Saturday, May 14, 2011

Hansen in Palmerston North

For those who don't know, James Hansen, one of the world's most famous climate change scientists, is currently touring New Zealand (FaceSpy here). Yesterday I went to see him in Palmerston North. The lecture theatre was packed, with people sitting in the aisles; I'd estimate three hundred people, mostly Massey staff and scientists from the local CRIs.

The topic was "Human-made climate change: A scientific, moral and legal issue". After running us through the evidence for climate change - that it is happening, that its our fault, and that its going to get worse if we don't stop doing what we're doing, Hansen pointed out some of the problems in dealing with it. The key one IMHO is inertia in the climate system, which both hides the fact that there is a crisis, and commits us to more climate change even if we stopped burning fossil fuels today. Because of this inertia, there's every chance that we could push the climate system beyond its tipping points before we realise it.

This is a huge problem. Human civilisation is dependent on a particular climate (which, for example, allows us to grow enough food to feed 6.8 billion people). If we want to protect that climate, then we need to keep atmospheric CO2 levels below 350 parts per million. We're already at 393 ppm (and going up by ~2 ppm a year), so that means we not only need to stop burning fossil fuels and switch to a greener energy system, but we also need to soak up that excess carbon in the atmosphere as well. Hansen thinks this can be done if we plant enough trees, but its a big ask.

As for why, Hansen's reason was simple: he showed us pictures of his grandchildren. He doesn't want to leave them a radically worse world than the one he inherited, one where his generation has burned all the fossil fuels and fucked the climate, and left their generation to suffer the consequences. Its a powerful moral argument. The question is whether coal company executives love their granschildren too.

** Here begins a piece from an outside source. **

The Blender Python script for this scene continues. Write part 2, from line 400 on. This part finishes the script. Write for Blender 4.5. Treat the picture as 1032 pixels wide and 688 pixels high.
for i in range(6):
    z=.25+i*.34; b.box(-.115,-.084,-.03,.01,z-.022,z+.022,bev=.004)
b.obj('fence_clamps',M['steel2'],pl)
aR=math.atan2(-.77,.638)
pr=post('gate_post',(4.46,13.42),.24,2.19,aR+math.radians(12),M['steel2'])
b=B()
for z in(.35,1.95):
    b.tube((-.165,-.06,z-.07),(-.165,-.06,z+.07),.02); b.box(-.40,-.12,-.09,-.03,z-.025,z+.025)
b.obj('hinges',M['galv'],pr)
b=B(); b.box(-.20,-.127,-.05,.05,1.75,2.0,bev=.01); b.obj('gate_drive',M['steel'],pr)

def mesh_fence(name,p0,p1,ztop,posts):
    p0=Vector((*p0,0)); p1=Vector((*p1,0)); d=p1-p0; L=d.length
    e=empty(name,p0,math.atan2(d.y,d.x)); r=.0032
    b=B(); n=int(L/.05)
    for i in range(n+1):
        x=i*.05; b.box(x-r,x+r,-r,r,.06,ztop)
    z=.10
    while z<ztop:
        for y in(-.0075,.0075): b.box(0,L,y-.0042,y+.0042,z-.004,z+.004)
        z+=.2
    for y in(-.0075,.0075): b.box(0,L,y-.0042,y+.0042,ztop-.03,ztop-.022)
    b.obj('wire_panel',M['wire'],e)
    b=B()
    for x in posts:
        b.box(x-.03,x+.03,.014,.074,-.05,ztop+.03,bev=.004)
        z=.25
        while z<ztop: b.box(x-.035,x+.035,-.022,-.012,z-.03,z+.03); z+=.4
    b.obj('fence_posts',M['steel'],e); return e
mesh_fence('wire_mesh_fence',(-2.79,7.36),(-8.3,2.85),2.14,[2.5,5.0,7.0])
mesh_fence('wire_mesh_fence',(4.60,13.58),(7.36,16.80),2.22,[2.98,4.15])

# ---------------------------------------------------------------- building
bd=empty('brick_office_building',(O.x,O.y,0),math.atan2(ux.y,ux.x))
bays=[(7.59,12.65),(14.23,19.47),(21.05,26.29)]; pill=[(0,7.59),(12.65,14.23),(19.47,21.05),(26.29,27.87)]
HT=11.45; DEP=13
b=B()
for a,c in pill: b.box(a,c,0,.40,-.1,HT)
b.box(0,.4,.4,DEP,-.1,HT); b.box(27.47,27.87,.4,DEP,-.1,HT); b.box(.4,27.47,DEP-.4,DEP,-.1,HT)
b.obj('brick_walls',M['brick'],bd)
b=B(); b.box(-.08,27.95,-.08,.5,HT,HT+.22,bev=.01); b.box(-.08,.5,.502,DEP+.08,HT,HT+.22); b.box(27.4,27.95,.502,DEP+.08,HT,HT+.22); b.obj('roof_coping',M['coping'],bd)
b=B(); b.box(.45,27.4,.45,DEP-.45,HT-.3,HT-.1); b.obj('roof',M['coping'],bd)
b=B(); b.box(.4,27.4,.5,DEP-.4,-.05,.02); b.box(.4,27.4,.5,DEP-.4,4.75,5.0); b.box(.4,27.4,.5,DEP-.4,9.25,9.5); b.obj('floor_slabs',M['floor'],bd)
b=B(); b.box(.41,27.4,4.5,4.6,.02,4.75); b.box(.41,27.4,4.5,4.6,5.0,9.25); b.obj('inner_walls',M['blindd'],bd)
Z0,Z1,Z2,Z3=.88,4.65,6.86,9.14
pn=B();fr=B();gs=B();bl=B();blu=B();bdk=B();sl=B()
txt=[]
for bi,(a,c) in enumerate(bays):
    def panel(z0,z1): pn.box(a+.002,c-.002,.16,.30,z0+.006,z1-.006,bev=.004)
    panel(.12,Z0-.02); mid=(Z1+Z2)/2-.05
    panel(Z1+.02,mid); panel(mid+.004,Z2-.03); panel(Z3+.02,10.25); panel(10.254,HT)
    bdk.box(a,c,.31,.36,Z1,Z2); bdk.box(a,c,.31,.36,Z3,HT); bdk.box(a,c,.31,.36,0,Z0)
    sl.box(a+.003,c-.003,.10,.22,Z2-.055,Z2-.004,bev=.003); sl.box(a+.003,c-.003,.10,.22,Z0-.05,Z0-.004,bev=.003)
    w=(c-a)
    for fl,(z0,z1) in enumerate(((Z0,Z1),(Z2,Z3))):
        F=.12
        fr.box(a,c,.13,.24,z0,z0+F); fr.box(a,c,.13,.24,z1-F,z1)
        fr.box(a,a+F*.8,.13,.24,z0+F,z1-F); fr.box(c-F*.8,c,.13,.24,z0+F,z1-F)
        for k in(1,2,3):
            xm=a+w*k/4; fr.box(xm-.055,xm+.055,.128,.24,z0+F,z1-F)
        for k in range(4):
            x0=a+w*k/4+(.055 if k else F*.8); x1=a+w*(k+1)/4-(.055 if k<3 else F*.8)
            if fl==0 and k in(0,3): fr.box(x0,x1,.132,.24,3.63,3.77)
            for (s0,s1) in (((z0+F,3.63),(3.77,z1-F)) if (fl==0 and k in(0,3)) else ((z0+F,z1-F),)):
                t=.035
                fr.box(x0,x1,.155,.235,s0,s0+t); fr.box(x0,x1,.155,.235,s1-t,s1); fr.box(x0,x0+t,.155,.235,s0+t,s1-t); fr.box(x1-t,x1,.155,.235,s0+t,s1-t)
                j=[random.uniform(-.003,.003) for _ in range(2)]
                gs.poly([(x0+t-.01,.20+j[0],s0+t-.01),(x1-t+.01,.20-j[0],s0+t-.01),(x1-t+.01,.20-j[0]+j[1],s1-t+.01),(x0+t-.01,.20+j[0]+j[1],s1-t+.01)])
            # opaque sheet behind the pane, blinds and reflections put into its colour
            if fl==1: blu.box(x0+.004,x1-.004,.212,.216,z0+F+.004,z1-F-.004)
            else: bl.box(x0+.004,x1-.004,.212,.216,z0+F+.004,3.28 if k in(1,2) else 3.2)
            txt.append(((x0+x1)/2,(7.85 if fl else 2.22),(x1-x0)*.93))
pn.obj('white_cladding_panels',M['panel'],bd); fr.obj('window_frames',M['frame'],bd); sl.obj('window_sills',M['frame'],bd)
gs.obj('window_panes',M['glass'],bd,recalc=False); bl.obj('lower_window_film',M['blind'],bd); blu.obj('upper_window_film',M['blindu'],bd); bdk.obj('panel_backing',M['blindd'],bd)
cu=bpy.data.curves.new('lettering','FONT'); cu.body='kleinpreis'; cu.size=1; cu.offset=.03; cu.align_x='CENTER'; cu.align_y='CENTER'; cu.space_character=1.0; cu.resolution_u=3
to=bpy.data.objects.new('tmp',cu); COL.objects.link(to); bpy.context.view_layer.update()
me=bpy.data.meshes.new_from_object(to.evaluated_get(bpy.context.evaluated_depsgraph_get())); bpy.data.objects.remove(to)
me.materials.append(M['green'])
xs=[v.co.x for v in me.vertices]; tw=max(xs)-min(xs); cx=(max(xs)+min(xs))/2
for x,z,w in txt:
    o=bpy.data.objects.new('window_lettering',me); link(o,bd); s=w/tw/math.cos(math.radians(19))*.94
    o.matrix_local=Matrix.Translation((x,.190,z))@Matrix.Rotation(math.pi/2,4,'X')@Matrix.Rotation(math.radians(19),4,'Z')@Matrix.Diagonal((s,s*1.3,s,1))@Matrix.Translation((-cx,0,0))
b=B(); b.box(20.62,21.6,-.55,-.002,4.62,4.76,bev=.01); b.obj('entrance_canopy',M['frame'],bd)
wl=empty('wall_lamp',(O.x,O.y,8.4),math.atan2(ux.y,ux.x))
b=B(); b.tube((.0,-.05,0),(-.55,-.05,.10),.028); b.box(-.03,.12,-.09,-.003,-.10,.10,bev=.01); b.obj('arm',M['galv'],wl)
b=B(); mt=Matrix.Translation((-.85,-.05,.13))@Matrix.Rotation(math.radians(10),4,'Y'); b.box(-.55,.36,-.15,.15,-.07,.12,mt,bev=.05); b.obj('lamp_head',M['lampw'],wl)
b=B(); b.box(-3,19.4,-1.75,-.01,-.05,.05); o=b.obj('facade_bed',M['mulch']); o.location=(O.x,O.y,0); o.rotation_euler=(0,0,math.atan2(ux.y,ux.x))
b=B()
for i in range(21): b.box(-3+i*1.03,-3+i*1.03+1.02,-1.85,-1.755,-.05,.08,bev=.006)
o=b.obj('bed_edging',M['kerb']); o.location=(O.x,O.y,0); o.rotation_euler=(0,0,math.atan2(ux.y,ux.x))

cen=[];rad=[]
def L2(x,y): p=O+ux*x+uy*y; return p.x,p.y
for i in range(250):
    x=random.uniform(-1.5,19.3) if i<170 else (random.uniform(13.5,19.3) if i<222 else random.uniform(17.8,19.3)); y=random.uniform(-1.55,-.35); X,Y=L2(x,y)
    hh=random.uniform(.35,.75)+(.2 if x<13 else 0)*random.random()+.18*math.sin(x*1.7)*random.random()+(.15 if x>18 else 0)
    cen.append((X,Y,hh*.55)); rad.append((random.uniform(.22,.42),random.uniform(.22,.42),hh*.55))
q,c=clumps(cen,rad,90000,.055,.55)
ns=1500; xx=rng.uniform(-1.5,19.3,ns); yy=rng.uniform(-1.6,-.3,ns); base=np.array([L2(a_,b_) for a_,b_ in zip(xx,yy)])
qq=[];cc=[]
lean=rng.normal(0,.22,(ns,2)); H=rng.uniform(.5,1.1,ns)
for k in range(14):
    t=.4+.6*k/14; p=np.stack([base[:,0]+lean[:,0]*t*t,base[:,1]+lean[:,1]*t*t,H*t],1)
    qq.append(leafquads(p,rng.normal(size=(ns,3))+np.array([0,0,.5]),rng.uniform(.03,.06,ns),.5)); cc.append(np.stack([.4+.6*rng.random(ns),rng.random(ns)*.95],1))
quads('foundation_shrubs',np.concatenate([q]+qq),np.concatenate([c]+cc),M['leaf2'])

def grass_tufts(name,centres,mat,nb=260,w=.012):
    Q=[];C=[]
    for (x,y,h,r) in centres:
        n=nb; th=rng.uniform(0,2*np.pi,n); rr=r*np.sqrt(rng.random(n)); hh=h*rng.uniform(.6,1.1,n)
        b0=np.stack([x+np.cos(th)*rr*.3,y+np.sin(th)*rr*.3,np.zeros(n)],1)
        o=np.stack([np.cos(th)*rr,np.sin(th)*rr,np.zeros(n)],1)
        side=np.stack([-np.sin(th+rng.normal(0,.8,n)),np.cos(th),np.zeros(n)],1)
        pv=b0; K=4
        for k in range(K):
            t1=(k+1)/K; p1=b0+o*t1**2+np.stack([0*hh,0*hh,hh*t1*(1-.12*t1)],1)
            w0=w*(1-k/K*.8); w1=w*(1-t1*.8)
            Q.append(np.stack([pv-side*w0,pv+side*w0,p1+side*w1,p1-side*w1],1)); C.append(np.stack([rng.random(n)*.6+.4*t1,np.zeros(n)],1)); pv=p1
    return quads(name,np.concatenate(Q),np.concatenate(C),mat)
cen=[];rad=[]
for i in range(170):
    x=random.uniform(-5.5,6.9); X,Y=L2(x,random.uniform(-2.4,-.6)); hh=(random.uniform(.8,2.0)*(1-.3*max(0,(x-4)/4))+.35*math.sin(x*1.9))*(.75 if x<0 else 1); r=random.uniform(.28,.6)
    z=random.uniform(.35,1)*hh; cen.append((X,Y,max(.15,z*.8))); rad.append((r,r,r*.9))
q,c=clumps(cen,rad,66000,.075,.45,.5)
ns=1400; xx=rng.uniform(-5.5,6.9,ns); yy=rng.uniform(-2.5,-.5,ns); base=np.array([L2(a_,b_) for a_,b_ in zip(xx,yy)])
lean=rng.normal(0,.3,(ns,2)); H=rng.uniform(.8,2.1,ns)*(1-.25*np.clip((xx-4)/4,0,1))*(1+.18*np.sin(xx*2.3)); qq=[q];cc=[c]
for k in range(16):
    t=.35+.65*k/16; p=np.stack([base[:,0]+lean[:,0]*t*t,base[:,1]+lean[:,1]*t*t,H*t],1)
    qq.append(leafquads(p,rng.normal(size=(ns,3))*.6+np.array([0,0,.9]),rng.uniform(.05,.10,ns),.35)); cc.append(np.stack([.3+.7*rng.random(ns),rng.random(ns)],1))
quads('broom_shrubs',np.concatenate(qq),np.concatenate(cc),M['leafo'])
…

Naturally, the lecture attracted the obligatory grumpy old denier, whose sole purpose there seemed to be to witness to the environmentalists (seriously, he didn't even ask a question, just made a statement about recognising people's "sincere beliefs", as if this was a fact-free zone where everything was simply a matter of opinion. Religious people are so amusing). Hansen's answer was simple: real sceptics change their minds in response to the evidence. Climate change deniers don't. They are neither good sceptics or good scientists.

Hansen's next talk is in Wellington on Monday evening. After that, he's hitting Dunedin, Gore, Christchurch, and Auckland (again). I recommend going.